Holy Trinity School stays focused on its missions - Catholic Courier

Holy Trinity School stays focused on its missions

WEBSTER — Five-year-old Erin McAliney’s backpack was filled to nearly bursting with prizes she had won at carnival-style booths during Mission Day at Holy Trinity School.

"You have so many prizes in there, you can’t even fit anything else," her mother, Eileen McAliney of Webster, said with a laugh.

For Erin, the May 22 Mission Day was all about games and prizes. But for her mother, who served as one of Mission Day’s organizers, the event had an even greater purpose: All of the proceeds were earmarked for the school’s missions.

It’s just one of many examples of how Holy Trinity and the other 12 diocesan schools in Monroe County closing this month maintained their focus on serving others even as they prepared to say goodbye to their schools.

Proceeds from this year’s Mission Day will go to Catholic Charities, Catholic Relief Services, American Athletes with Disabilities, School of the Holy Childhood, Operation Lookout, St. Peter’s Kitchen and Christian Foundation for Children and the Aging, through which the school sponsors a child.

"It’s a wonderful experience for such a wonderful cause," said Holy Trinity second-grade teacher Melissa McEntee. "It has totally brought our school community together for a good cause. They look forward to this day all year long."

Most students who participated in Mission Day wore T-shirts emblazoned with the phrase, "No matter what happens, God is always with me!"

That spirit may have played a role in the longevity of the school, which dates back to the earliest days of Holy Trinity Parish. According to a 2001 parish history, students were initially taught in the former church between 1861 and 1927. A new brick school was built in 1927, and additions were constructed in 1952 and 1959.

The most recent addition was completed this year. On May 17, parishioners celebrated the opening of Murphy Hall, which they had intended to use as a school gym as well as for parish functions.

Mission Day made full use of the new hall. Game booths and a large, inflatable slide were set up in the gym area, where students had the chance to win prizes by playing such games as kicking a ball into a net or predicting on what month a spinning birthday wheel would stop.

Students bought tickets to play the carnival games, which is how the school raised money for Mission Day. Field games also drew students outside, where they ran and laughed while maneuvering through obstacle courses and participating in three-legged races.

Fourth-grader Ian Pawluckie of Penfield showed off the Super Soaker water gun he won as a carnival-game prize. Ian will attend St.
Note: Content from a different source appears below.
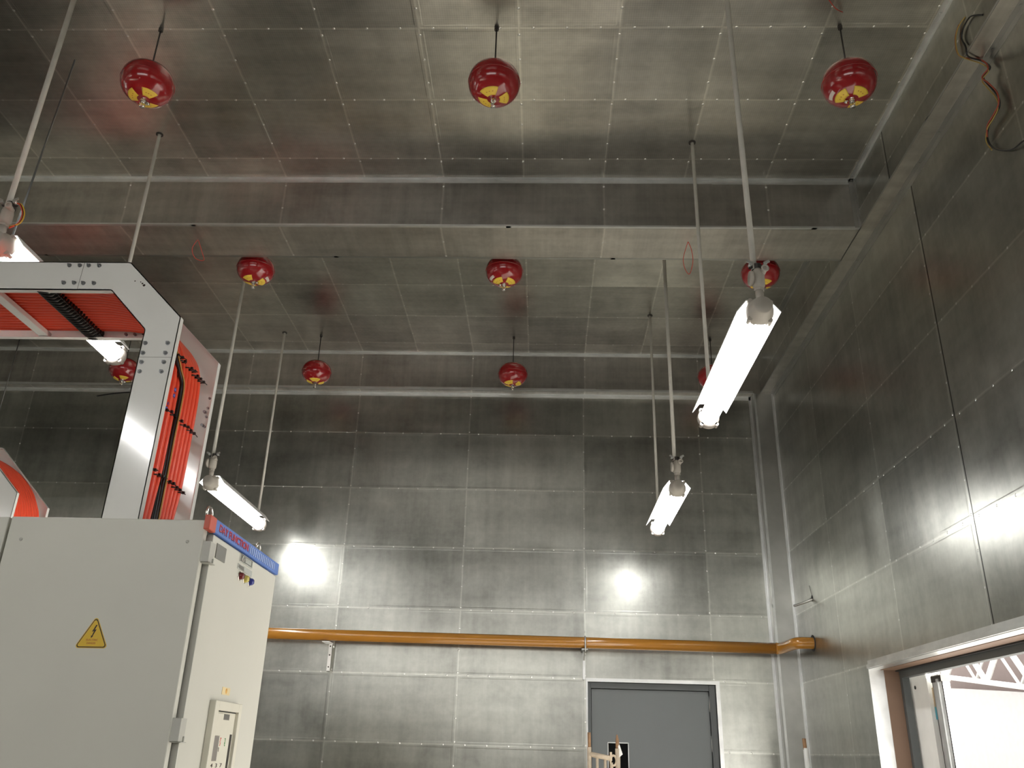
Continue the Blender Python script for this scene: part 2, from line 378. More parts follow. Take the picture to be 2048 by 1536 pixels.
for z in (2.02, 1.72, 0.9, 0.3):
    MB().cyl((LX1 + .006, 7.548, z - .06), (LX1 + .006, 7.548, z + .06), .007).build('hinge', m_trim, d1)

# ------------------------------------------------------------------ wide opening in the right wall
flashing([(2.095, 2.30, OY1 - .003, OY1 + .0, 0, OZ), (2.095, 2.10, OY1, OY1 + .004, 0, OZ + .01)], m_trim)
flashing([(2.092, 2.30, OY0, OY1, OZ - .003, OZ), (2.078, 2.10, OY0, OY1 - .02, OZ, OZ + .022), (2.094, 2.10, OY0, OY1, OZ, OZ + .050)], m_trim)
flashing([(2.092, 2.30, OY0, OY0 + .003, 0, OZ)], m_trim)
m_brownshade = plain('brown_shade', (0.20, 0.125, 0.085), 0.6)  # shade on the outer reveal and header underside, put into the colour
flashing([(2.19, 2.284, OY1 - .006, OY1 - .003, 0, OZ), (2.17, 2.284, OY0, OY1, OZ - .006, OZ - .003)], m_brownshade)
df = thing('door_2', None, None, (2.33, 4.0, 0)); df['kind'] = 'structure'
MB().box(2.262, 2.284, OY0, OY1, OZ - .014, OZ - .006).build('shadow_gap_strip', m_dark, df)  # dark strip stands in for the shadow line above the frame
MB().box(2.285, 2.33, OY0, OY1, OZ - .052, OZ - .004).box(2.285, 2.33, OY1 - .04, OY1, 0, OZ - .052).build('door_frame', m_dframe, df)
jb = MB().box(2.34, 2.37, 5.60, 5.98, 0, 2.14).build('side_panel', m_white, df)
MB().lathe([(0.011, -.003), (0.011, .0)], (2.3385, 5.78, 2.052), 'x', 16).build('bolt_hole', m_dark, jb)
MB().box(2.37, 2.40, 5.50, 5.62, 0, 2.11).build('dark_gap_strip', m_darksteel, df)  # dark strip put in for the shaded gap beside the post
MB().box(2.362, 2.371, 5.56, 5.605, 1.93, 2.04).build('cardboard_shim', m_card, df)
MB().box(2.362, 2.371, 5.575, 5.607, 1.86, 1.93).build('tape', m_teal, df)
post = thing('door_track_post', 'galvanised channel post standing just outside the wide right-hand opening', 'post', (2.35, 5.42, 0))
MB().box(2.33, 2.334, 5.37, 5.50, 0, 2.09).box(2.33, 2.375, 5.37, 5.374, 0, 2.09).box(2.33, 2.375, 5.496, 5.50, 0, 2.09).box(2.318, 2.33, 5.40, 5.425, 0, 2.075).build('channel', m_trim, post)
MB().box(2.325, 2.38, 5.365, 5.505, 2.06, 2.095).build('post_cap', m_darksteel, post)

# outside seen through the opening
tag(MB().box(2.4, 30, -6, 40, -0.15, -0.02).build('outside_ground', m_outg), kind='structure')
wh = MB().prism([(24.0, 0.0), (24.0, 3.42), (20.4, 3.20), (15.2, 2.72), (10, 2.3), (10, 0.0)], 'x', 9.0, 9.3)
tag(wh.build('site_hoarding', m_fence), 'tall white sunlit panel fence outside, below the lattice truss', 'fence')
tr = thing('lattice_truss', 'white steel lattice roof truss seen outside through the right-hand opening', 'truss', (8.8, 18, 3.0))
chord = MB()
def tb(z0): return 3.02 + (z0 - 17.2) * 0.135
ys = [13.6 + i * 0.85 for i in range(12)]
tp = [(8.6, y, tb(y) + 0.85) for y in (13.5, 23.4)]; bt = [(8.6, y, tb(y) + 0.02) for y in (13.5, 23.4)]
MB().tube(tp, .05, 8).build('top_chord', m_white, tr); MB().tube(bt, .05, 8).build('bottom_chord', m_white, tr)
for i in range(len(ys) - 1):
    a = (8.6, ys[i], tb(ys[i]) + (0.02 if i % 2 else .85)); b_ = (8.6, ys[i + 1], tb(ys[i + 1]) + (.85 if i % 2 else .02))
    MB().tube([a, b_], .055, 8).build('web_bar', m_white, tr)
    a = (8.9, ys[i] + .2, tb(ys[i]) + (0.85 if i % 2 else .02)); b_ = (8.9, ys[i + 1] + .2, tb(ys[i + 1]) + (.02 if i % 2 else .85))
    MB().tube([a, b_], .03, 8).build('web_bar', m_white, tr)
tag(MB().box(9.6, 9.8, 12.5, 21.9, 2.4, 4.4).build('shed_roof', m_brown), 'dark brown sheet shed behind the white lattice truss', 'shed')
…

Joseph School in Penfield next year.

"He has friends there that he met through baseball," said his mother, Leslie Pawluckie. "He’s still sad that this (school) is going to be here empty. Nothing will be the same, but he’s excited about what could be."

The Pawluckies chose for Ian to attend Holy Trinity because Leslie’s husband, Bill, went to school there, and her mother-in-law, Carol Cerasoli, taught fourth and fifth grade at the school and still volunteers there.

According to the 2001 Holy Trinity Parish history, although the Sisters of St. Joseph helped staff the school for most of its 147 years, lay teachers taught there at the beginning and end of its history. The sisters joined the staff in 1879 and worked there until 1986.

Leslie Pawluckie credited the school’s current teachers with maintaining a sense of normalcy for the students even in the midst of change.

"They are doing such a good job of keeping everything the same for the kids," she said.

That praise was echoed by Holy Trinity Principal Christopher Meagher, who said teachers have focused on not letting the school’s closing overshadow the final weeks of school.

"It has been hard, but the teachers have been awesome," he said. "It’s hard to do when you are worrying about your own future, but they are an incredible staff, and I’m proud of each and every one of them."